Re: 3 blown primers out of 100??

What Cal. what brass what load and what powder and primer and bullet weight... that may help a bit.

Also what are you using to throw the powder? are you just throwing and loading or are you checking with a scale ever ... rounds.

Have you had any issues with factory rounds with the same bullet weight?

In general we need more information.
 
Re: 3 blown primers out of 100??

308, 168SMK, FGM case trimed to 1.983, 42.6gr H335. Fed 210 primer. Each load scaled. 10-20 thou from the lands. No problems with 168FMG

thx Diego
 
Re: 3 blown primers out of 100??

The hard open, along with a blown primer says high pressure. The load is probably close to max., and if I were betting money the rifle was hot and the ones that blew sat in the chamber a while, letting the heat soak. It makes a lot of difference. Personally I'd load a slower powder than H335 in the 7.62, probably Varget or RL15.
 
Re: 3 blown primers out of 100??

Too hot. The gun is telling you something that you must not ignore.

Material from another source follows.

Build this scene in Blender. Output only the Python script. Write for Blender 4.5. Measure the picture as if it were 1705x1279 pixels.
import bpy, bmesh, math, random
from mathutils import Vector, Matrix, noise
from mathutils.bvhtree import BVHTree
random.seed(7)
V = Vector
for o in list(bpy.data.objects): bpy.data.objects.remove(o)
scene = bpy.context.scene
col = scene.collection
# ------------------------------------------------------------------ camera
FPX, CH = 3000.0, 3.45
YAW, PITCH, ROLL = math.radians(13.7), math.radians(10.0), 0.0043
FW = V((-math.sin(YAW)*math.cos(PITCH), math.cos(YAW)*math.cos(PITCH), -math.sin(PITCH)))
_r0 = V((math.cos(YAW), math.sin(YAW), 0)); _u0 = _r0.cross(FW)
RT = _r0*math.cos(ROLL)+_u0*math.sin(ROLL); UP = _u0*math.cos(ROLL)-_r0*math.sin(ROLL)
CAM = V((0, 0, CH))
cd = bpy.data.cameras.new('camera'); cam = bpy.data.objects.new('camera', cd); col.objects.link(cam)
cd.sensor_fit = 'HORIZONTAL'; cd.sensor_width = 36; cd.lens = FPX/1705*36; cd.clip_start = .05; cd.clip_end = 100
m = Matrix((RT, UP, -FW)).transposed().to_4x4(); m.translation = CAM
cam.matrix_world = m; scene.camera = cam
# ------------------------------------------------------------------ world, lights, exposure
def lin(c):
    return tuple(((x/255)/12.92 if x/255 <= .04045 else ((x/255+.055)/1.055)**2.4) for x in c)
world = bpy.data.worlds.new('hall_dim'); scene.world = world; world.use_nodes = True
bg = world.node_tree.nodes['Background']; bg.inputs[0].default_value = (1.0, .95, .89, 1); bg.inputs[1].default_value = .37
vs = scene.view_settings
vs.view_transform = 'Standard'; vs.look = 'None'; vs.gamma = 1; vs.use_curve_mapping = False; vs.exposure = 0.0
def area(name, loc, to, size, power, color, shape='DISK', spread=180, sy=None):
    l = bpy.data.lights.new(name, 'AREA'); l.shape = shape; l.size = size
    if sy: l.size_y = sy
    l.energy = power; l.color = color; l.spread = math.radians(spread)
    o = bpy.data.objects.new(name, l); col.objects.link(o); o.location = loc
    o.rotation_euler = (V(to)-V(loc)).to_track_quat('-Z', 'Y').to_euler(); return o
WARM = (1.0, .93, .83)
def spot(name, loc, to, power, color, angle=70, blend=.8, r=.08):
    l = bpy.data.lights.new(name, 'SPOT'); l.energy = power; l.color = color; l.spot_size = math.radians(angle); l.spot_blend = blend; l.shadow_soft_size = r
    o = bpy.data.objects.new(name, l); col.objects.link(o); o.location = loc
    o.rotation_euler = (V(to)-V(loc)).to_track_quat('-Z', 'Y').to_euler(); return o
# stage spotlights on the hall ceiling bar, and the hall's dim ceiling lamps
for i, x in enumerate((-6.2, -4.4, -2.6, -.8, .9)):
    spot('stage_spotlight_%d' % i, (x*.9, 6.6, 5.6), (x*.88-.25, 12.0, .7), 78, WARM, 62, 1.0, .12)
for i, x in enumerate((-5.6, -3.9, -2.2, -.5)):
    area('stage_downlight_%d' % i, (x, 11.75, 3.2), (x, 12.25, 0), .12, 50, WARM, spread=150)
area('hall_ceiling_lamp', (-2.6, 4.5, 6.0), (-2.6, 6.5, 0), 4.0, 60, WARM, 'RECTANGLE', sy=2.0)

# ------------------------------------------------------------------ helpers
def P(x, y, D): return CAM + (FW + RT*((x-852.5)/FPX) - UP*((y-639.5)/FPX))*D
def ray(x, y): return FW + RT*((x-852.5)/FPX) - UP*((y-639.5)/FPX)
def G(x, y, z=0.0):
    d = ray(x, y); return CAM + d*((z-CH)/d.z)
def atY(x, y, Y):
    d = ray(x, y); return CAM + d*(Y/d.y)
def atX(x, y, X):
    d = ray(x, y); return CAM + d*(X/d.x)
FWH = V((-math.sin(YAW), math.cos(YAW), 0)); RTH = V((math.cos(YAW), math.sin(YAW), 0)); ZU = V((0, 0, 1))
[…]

As a fairly experienced handloader, probably the best experience I can pass on to you is that we have all probably done our experimenting with hotter loads, and the lesson is simple. Nothing comes without a price, and the price for hot loading is most definitely too high to support any imagined benefit.

The bill always comes due.

What those who end up paying it find out the hard way is that once the loads have been shot, the clock starts ticking. When it rings may be with a hotter load, may be with a perfectly safe load. The problem is that the underlying metal fatigue damage has already been done, and that each overmax shot's worth of demage cuts another slice off the rifle's life expectancy.

Gun design specs generally include a safety margin that anticipates far, far more usage than any particular rifle is likely to experience. Unless you've really been twisting the dragon's tail with some considerable frequency, the odds favor a successful avoidance of any serious shortening of the rifle's reasonable life expectancy. Each rifle has a predictable life expectancy, and that expectancy is predicated upon using loads that meet safe pressure limits. Exceed those limits and all bets are off.

The time to stop hotloading is now. There is no safe margin for such things.